3.8.12

Diário de atraso e ressaca

Fico pensando na noite anterior.
Um jardim de mato alto e largado, na medida certa; a lua tão escandalosa que certamente era uma mentira (só podia ser uma mentira!); uma cadeira de ferro quebrada e o cheiro de fogueira me subindo pelas pernas.
Tudo foi embora (como tudo), a noite passou e varreu a lua, a cadeira ficou onde ficou e eu não estou mais lá e o mato deve ter crescido mais desde então e ter passado da medida.

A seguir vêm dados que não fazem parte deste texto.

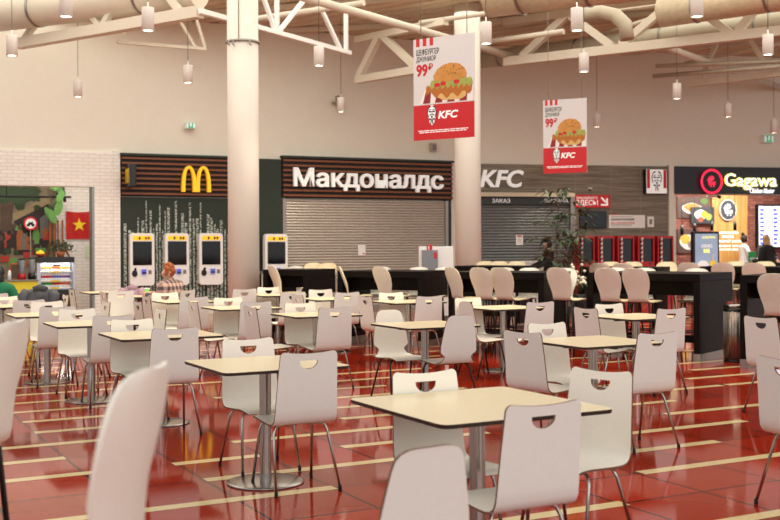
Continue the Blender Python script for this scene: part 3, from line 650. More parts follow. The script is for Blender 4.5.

Mas o cheiro da fogueira ficou no meu cabelo, feito uma memória que é carrasco.
Feito um beliscão de realidade.
Me sinto fedorenta, de corpo e espírito.
Enquanto meus pés se enfincavam nas cinzas eu pensava que eu era tipo elas: uma coisa que sobreviveu ao fogo mas que não resiste à menor das brisas.
Ou pior: resiste.
Mas se espalha, se perde, se fragmenta.
E o cheiro da sobrevivência fragmentada agora está permanentemente em mim, derramem sobre minha cabeça quantos rios forem necessários.
Ainda há a memória...
Uma cadeira arrebentada e as ervas-daninhas e a lua que com certeza era de mentira.
Se me tirarem meus braços eu ainda sou eu?
Se dai me tirarem minhas pernas eu ainda sou eu?
Se dai me tirarem meu estômago eu ainda sou eu?
Se tirarem meus olhos?
Se tirarem minha língua?
Se tirarem meu coração?
Quando é que uma coisa deixa de ser o que ela é?
Em quantas partes se pode mutilar um ente e poder chamá-lo ente ainda?
Eu quero saber porque eu quero des-ser.
Igual a lua... que precisou virar mentira pra eu olhar pra ela.